小賢しさはバレている。

*先日やった「音と灯と」というイベントの合間に、友人であるハンドパン奏者のSHUくんと、ろうそく作家のいりえさん、そして会場のオーナーと僕とで「小賢しさ」について話していた。どうしてこんな話になったか憶えていないけれど、それぞれ「自分の中にある小賢しさ」をちょっとは把握していて、かつ、それぞれで付き合いもあるもんだから「れつくんはこういう小賢しさがあるよね」なんて言い合っていたのだけれど、この話がなかなか面白かった。

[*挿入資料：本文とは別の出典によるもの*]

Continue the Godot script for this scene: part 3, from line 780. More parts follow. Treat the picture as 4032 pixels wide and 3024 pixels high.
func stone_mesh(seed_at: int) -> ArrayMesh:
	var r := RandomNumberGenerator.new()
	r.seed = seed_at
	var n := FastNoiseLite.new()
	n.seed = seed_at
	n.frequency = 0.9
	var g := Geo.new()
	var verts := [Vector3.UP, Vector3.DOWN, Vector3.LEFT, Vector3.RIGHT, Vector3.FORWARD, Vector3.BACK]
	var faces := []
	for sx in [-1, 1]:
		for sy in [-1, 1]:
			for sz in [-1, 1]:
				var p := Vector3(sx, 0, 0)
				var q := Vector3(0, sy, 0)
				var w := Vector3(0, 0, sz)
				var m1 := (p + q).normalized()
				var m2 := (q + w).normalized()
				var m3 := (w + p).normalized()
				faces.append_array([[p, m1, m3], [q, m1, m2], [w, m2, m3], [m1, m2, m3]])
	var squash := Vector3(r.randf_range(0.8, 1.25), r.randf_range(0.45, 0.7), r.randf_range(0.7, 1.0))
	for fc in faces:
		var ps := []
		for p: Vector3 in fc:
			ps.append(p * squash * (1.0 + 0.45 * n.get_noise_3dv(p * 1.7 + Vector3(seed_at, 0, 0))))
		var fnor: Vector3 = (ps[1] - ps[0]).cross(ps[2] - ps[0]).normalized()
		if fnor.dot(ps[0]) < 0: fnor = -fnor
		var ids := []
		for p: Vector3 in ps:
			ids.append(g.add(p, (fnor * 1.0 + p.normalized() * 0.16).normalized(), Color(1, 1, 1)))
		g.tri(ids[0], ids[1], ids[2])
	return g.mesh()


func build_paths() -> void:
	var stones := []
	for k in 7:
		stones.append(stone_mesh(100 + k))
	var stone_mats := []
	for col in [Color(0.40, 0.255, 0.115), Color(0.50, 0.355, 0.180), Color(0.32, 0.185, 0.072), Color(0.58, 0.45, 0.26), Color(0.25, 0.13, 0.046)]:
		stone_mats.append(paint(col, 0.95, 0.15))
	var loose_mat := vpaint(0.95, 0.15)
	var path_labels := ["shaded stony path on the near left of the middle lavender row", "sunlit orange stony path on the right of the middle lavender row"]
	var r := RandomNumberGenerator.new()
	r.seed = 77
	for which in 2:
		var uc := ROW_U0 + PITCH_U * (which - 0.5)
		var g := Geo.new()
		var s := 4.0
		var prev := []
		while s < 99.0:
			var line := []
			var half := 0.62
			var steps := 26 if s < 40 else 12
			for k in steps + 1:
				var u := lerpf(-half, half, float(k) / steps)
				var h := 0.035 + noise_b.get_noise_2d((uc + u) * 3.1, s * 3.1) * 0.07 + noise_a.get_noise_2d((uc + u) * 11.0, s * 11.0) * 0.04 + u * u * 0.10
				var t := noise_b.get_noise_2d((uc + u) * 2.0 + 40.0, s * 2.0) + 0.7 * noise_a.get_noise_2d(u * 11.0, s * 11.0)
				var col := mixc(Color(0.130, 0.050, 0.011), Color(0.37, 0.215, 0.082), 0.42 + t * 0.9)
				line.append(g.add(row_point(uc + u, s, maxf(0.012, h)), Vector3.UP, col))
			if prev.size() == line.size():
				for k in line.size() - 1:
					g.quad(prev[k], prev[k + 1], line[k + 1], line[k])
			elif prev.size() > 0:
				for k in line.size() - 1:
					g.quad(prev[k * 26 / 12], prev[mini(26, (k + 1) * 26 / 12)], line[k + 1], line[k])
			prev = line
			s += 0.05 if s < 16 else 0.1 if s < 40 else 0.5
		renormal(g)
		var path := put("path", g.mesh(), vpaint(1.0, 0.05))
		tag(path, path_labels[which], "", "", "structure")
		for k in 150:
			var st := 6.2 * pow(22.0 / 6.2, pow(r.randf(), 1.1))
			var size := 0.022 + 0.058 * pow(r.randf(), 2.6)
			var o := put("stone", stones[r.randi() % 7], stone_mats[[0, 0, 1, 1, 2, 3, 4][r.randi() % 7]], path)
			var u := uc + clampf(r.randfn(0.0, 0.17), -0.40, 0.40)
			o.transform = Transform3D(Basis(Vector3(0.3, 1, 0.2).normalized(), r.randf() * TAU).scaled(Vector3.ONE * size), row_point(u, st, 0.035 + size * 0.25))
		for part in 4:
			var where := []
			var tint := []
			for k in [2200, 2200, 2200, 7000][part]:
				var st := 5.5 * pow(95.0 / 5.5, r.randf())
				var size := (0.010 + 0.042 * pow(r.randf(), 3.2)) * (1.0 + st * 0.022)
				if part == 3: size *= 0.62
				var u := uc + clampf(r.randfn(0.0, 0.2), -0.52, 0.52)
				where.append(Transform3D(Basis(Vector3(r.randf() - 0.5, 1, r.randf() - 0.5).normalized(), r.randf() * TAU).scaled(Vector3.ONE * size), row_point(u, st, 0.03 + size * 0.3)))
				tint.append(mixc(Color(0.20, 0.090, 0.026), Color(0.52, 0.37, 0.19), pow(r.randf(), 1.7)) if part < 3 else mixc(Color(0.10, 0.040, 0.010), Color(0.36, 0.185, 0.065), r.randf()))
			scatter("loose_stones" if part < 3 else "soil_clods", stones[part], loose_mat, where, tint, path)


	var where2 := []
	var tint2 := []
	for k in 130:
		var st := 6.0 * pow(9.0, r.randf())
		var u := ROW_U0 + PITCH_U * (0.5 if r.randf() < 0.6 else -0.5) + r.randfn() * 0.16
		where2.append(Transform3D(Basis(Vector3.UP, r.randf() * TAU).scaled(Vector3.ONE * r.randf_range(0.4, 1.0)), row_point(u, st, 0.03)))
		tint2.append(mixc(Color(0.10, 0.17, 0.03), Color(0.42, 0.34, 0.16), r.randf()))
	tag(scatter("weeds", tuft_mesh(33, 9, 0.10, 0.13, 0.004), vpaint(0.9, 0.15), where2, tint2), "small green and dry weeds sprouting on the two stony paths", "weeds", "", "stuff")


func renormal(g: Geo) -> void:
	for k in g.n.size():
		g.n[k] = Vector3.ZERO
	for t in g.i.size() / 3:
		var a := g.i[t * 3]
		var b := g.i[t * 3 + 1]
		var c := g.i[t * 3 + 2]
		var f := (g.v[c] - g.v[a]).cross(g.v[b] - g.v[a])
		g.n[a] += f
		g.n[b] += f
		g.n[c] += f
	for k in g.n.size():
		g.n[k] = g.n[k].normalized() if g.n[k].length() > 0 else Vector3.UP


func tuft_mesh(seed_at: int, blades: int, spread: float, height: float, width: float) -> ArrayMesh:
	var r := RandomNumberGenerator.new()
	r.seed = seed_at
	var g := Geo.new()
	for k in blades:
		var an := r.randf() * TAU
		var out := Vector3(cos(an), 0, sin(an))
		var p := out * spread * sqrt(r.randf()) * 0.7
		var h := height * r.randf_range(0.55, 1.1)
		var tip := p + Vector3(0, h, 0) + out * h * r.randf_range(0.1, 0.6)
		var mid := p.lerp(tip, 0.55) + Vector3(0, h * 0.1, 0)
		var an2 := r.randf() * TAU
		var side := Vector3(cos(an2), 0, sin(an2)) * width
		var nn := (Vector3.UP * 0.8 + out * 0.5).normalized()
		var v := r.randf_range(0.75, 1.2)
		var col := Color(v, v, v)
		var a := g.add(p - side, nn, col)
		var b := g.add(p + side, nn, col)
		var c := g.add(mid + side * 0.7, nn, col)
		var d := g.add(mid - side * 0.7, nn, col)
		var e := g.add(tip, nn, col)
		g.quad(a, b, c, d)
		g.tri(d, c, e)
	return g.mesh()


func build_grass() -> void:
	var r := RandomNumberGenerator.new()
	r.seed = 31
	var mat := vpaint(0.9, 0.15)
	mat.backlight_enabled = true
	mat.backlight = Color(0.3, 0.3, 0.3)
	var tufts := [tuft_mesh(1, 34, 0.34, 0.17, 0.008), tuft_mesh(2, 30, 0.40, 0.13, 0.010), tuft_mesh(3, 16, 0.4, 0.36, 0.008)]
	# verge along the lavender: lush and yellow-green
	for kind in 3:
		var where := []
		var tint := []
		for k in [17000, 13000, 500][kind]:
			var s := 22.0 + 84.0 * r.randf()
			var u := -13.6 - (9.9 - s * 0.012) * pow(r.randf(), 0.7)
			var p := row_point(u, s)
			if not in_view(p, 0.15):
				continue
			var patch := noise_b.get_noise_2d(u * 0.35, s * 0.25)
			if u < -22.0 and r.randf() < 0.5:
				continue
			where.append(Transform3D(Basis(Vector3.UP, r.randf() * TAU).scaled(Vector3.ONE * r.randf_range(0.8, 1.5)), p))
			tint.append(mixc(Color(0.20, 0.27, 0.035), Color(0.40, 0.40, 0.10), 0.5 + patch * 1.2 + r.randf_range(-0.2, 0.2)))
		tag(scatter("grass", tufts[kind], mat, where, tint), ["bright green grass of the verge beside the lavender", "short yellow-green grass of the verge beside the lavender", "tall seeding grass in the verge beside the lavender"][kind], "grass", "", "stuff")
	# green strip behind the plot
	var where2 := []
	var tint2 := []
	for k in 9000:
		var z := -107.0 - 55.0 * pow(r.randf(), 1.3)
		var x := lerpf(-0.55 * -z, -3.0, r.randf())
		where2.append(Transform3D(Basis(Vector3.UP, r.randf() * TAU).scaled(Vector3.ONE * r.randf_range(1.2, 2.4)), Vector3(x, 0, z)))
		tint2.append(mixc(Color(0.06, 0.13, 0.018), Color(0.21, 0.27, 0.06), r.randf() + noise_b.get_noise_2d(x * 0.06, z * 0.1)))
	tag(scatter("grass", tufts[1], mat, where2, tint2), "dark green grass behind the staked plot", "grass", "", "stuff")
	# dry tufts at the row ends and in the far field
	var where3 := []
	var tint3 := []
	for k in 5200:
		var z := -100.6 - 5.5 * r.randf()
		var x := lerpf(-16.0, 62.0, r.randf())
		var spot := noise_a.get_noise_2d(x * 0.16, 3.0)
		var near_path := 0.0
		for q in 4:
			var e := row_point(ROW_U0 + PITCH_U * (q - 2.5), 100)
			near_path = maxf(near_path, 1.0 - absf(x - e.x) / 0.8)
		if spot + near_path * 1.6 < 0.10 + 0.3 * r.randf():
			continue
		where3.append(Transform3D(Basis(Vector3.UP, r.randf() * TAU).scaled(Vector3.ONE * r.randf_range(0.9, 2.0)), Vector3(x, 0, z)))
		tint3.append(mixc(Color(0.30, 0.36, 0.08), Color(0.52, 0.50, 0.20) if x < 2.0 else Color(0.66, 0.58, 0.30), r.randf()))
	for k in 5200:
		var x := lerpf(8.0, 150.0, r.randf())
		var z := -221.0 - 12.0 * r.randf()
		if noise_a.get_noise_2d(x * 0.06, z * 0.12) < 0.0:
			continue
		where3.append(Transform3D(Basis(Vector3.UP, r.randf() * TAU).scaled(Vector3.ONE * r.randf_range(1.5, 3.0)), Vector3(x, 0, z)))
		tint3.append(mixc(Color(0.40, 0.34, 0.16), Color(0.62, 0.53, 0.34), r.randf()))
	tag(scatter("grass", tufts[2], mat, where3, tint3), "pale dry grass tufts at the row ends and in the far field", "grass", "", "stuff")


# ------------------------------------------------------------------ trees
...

「小賢しい」ということばは、たいていちょっと悪い意味で使われる。字の通り、ちょっと賢いのだ。「こりゃ、よく考えてるなぁ」といった賢さでも、てんで何もしないわけでもなく、ちょっと考えてやっている。つまり、「小賢しさはたいていバレている」のだ。だって本当に賢いなら、その賢さに周りが気付かないことだってあると思うよ。それでも「小賢しいなぁ」って思うのだから、やっぱり観ている人や聴いている人にバレているんだ。

それが、ちょっといやらしいというか、わざとっぽく見えちゃうんだろうねー。「わざわざ」じゃなく「わざと」が見えるというか。その「小賢しさ」がいいなぁと思えることもあるんだけど、たいていは「それ、ちょっと小賢しい感じだね」ということになる。

あ。小賢しさってのは、小数点以下の数字に近いかもしれない。「5点」を目指そうとしているところに「0,1」を載せようとしている感じ。それだったら、まんま「1点」取っちゃえばいいじゃなーい。答えはわかりませんけど、ここまで書いたのだから部分点はあるでしょ?って感じに近い。いわば、その部分が浮いているのだ。飲食店とかで「564円」なんて数字を見たら、ややこしいなぁって思うのと似ている。それなら最初から税込で「600円」にするとか「550円+税」とかにしてくれよ、と思う感じ。

「小賢しさ」がややこしいのは、いちおう、プラス点だからかもしれない。ただ、表面的にはプラスであっても、もっと広い視野で見るとマイナスになっていることもある。自分もついつい小賢しくなっちゃうもんだから、文章を推敲してるときなんて、小賢しさを抜く作業に近いものなぁ。料理でいう、アク抜き、みたいな。

小賢しさの手数で、0,1の集積で1点を取れるんだとしたら、それはりっぱな「賢さ」だと思うよ。でも、ちょっとでもよく見られようと、余計にプラスしちゃう、あの「小賢しさ」。これには気をつけていきたいねー。「小賢しいことを堂々とやる」って方法だってあるんだし。